Oxtail stew fit for a baby (and you!) – no wine, no salt

Oxtail stew fit for your baby! And you can have some too!

Oxtail is probably not the most obvious thing to feed your little one. It is meltingly tender when stewed and full of collagen. Typical oxtail stew recipes use wine and stock in the cooking liquid which is the way I have always been cooking it. But I had some oxtail the other day and really wanted to share it with the little 👶 so I modified how I usually cooked oxtail but still making sure that it remains rich and tasty for us! Because oxtail is mainly bones, it creates its own stock when cooked so there really isn’t any need to add a stock cube which is, of course, high in salt.

Whilst adding a good red wine to your stewing liquid gives the stew another dimension, to be honest, I’d be more than happy to go without it in the recipe in the future. Except for the glass or two to go with the stew of course!

This recipe does take a long time to cook and the longer you cook it, the more tender the meat gets. So if you are able to plan ahead and cook it the day before as suggested, I would highly recommend it. Otherwise, if you are cooking on the day, give oxtail more time to stew if you can before eating. The cooking time in the oven can be extended as you prefer, just keep an eye on the stewing liquid although it shouldn’t dry out too much if you are using a heavy bottomed pot with a lid.
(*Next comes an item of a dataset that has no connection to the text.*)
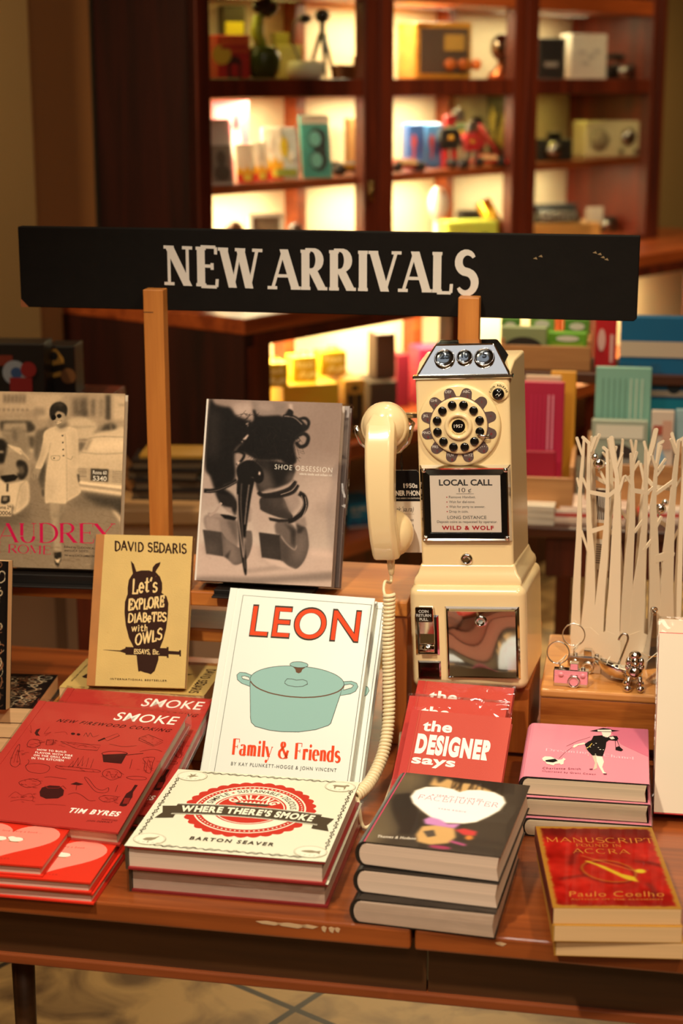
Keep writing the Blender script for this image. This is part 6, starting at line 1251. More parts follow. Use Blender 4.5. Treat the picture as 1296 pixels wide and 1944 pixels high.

Using the approach of the trio of ‘humble beginnings‘ (aka mirepoix, holy trinity, soffrito, battuto, etc – a really good article explaining what these are at seriouseats.com) of garlic, onions and celery, the ‘beginnings’ of the stew flavours were set without the need for any salt at all.

Browning the oxtails first caramelises the meat, again adding an extra layer of flavour to the stewing liquid.

Not to be too blasé about it, but the rest of the recipe is just about chucking all the rest of the ingredients into the cooking pot and let it stew. So it is actually quite an easy recipe. The vegetables you add to your stew can be any combination you like. A very versatile recipe.

I served it with cous cous this time but you can serve it with rice, bread etc. anything that can soak/mop up the rich sauce. With no wine, no salt and lots of vegetables, it’s a perfect recipe to diversify your little ones’ taste adventure. There were certainly no leftovers from either the boss 👶 or the other minion 👨!